Как, впрочем, и Якобсон в оценке Бродского. Его стихов после 1968 года не любил. Не принимал. Я спорил до хрипоты, убеждал, доказывал.
— Ну, прочти вслух стихи, которые тебя особенно впечатляют, — предлагал он. Я читал. Он морщился: — Вместо поэтики движения — риторика, ораторство. У него форма управляет воображением, а дело ведь не в технике, пусть даже восхитительной. Нет у него прозрений, без которых не может быть великой поэзии. Ну-ка прочти еще раз это вот, любимое твое, «На смерть друга».
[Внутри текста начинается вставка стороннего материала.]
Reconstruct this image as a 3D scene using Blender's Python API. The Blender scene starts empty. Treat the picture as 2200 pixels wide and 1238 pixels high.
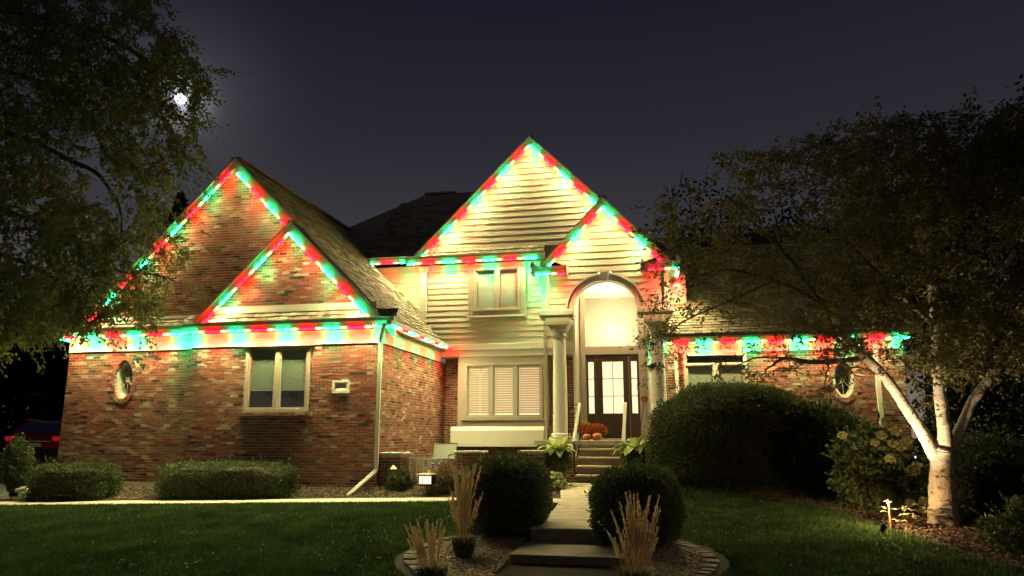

Стихи он всегда слушал внимательно, даже если они ему не нравились. С чуть насмешливой улыбкой сказал:
— Ритмическое облачение великолепно. Стих течет, переливается, искрится, держится на одном дыхании. Но, скажи на милость, как понимать вот эти строчки: «Где на ощупь и слух наколол ты свои полюса / в мокром космосе злых корольков и визгливых сиповок»? Что такое королек, знаешь? А сиповка? Нет? Я так и думал. Женские гениталии на блатном жаргоне. Так к чему вся эта риторика?
Дневниковая запись 21.12.1977: Пастернак и Мандельштам — вершины метафорического письма и его преодоление. Ахматова — сплошное преодоление. Бродский — его декаданс. Поначалу в ярко талантливом проявлении; чем дальше, тем больше в виде собственного упадка. По слабеющим следам Бродского, зверя сильного, идут шакалы, пожирающие его отбросы, отходы, затем извергающие их в виде собственного творчества (не такова ли вся ленинградская молодая плеяда? И молодая Москва небось не чище. Стервятники.)
Незадолго до смерти он, продолжая наш незавершенный спор, прочитал мне отрывок из последнего письма Лидии Корнеевны. Цитирую по памяти, но за смысл — ручаюсь: «Не понимаю, что сделало Бродского первым поэтом своего поколения. Почему во многих интеллигентных домах Москвы и Ленинграда висят его портреты. Передо мной лежат четыре его сборника. Мне его стихи кажутся на грани гениальности и графомании. Разъясните, пожалуйста, в чем тут дело».